In deze uitspraak beoordeelt de rechtbank Gelderland het beroep van eisers tegen een omgevingsvergunning die is verleend voor het plaatsen van lichtmasten bij een paardenbak. De aanvraag voor de omgevingsvergunning werd ingediend op 27 juni 2022 en betreft de legalisering van drie lichtmasten van 7,8 meter hoog. De rechtbank behandelt het beroep op 5 april 2024, waarbij eisers, het college van burgemeester en wethouders van de gemeente West Maas en Waal, en een derde-partij aanwezig zijn. De rechtbank constateert dat de vergunning in strijd is met het bestemmingsplan, maar dat het college van B&W bevoegd is om in afwijking van het bestemmingsplan een vergunning te verlenen, mits er geen onaanvaardbare aantasting van het woon- en leefklimaat plaatsvindt.

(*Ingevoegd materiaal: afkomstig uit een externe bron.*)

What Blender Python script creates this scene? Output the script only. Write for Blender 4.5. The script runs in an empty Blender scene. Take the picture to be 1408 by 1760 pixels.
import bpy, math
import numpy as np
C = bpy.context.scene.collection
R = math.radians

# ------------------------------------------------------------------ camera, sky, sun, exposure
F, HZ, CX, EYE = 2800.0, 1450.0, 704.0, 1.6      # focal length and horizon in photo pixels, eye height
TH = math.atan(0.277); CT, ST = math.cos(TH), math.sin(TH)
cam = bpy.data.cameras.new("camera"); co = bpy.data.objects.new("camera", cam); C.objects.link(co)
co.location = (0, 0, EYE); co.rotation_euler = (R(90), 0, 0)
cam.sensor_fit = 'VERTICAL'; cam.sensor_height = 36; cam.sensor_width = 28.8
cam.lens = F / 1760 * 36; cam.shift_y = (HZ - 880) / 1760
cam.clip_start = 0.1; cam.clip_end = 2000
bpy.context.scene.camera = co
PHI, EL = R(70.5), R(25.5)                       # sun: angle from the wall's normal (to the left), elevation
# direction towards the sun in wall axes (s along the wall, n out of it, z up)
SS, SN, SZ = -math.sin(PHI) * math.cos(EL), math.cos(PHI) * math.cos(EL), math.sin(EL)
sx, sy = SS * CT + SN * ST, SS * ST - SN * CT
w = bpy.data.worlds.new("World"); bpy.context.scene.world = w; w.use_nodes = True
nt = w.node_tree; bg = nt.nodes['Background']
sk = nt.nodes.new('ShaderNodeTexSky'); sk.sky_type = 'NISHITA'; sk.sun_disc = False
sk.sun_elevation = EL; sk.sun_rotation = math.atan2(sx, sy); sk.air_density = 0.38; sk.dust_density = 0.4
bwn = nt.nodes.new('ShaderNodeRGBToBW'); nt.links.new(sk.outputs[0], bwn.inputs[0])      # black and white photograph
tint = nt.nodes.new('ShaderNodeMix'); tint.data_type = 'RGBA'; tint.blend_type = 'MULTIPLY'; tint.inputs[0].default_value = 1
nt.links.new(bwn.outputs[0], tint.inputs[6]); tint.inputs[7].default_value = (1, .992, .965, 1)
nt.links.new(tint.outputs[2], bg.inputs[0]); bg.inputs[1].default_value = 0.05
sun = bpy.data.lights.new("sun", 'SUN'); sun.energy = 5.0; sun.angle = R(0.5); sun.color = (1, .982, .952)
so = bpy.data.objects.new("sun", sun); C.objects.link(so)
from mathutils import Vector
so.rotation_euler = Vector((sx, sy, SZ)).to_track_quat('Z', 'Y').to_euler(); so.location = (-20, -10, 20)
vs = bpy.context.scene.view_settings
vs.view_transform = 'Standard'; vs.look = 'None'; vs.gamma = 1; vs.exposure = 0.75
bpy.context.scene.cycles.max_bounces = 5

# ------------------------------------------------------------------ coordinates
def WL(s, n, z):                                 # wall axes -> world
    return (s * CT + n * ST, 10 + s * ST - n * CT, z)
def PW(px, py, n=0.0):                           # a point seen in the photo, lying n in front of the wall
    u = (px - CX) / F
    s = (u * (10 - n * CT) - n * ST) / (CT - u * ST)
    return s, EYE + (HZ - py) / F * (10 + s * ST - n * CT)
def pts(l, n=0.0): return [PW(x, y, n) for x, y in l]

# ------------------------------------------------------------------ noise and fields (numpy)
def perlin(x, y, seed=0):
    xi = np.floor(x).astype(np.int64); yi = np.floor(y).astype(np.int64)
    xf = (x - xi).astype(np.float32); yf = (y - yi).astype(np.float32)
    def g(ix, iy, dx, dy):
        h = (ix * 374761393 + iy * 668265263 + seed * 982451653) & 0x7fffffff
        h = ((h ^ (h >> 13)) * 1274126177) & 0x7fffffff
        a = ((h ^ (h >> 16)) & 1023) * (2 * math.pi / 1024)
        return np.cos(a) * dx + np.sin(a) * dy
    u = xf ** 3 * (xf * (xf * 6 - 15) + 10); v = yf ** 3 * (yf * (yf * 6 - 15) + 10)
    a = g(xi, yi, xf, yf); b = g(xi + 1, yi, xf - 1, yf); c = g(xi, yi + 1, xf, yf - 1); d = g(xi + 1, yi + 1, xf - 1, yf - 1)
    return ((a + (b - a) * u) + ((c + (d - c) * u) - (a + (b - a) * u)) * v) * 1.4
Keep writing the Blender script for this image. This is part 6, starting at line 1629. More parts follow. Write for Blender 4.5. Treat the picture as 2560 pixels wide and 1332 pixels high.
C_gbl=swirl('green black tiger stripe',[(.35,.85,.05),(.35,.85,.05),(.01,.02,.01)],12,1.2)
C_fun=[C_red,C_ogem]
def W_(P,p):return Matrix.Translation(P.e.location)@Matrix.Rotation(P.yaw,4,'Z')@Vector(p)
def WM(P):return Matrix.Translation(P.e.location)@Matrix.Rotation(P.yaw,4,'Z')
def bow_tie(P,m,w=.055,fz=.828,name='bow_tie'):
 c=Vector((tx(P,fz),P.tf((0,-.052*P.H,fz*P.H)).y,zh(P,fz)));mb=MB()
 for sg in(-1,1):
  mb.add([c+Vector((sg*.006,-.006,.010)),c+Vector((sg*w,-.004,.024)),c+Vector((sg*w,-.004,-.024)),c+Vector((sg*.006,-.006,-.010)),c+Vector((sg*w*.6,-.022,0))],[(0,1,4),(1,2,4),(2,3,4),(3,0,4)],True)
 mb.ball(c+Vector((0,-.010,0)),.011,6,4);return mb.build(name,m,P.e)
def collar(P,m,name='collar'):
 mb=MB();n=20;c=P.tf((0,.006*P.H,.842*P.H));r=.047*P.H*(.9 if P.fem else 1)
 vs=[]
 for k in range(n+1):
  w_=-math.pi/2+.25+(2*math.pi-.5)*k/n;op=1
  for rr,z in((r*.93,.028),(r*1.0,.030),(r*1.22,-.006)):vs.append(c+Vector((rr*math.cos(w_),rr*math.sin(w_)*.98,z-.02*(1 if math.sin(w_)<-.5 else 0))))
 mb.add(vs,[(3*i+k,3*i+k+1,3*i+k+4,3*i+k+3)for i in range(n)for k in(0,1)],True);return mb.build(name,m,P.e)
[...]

Eisers stellen dat de lichtmasten lichthinder veroorzaken, vooral omdat ze ook op hun woning schijnen. Het college heeft echter betoogd dat de lichthinder is getoetst en dat de lichtmasten niet bedrijfsmatig worden gebruikt, waardoor de hinder beperkt zou zijn. De rechtbank oordeelt dat het college in redelijkheid heeft kunnen besluiten dat de lichtmasten geen onaanvaardbare aantasting van het woon- en leefklimaat veroorzaken. De rechtbank verklaart het beroep ongegrond, waardoor de omgevingsvergunning in stand blijft. Eisers krijgen geen griffierecht terug en ook geen vergoeding van proceskosten.

Uitspraak

RECHTBANK GELDERLAND
Zittingsplaats Arnhem
Bestuursrecht
zaaknummer: ARN 23/1198

uitspraak van de enkelvoudige kamer van

in de zaak tussen

[eisers], uit [plaats], eisers

(gemachtigde: mr. K.A. Luehof),
en
het college van burgemeester en wethouders van de gemeente West Maas en Waal, gemachtigde: mr. H. Dierkx).
Als derde-partij neemt aan de zaak deel:
[derde-partij]uit [plaats] (derde-partij).

Inleiding

1. In deze uitspraak beoordeelt de rechtbank het beroep van eisers tegen een omgevingsvergunning voor het plaatsen van masten en armaturen (lichtmasten).
1.1.
Met de beslissing op bezwaar van 26 januari 2023 is het college bij dat besluit gebleven.
1.2.
Het college heeft op het beroep gereageerd met een verweerschrift. Derde-partij heeft ook schriftelijk gereageerd.
1.3.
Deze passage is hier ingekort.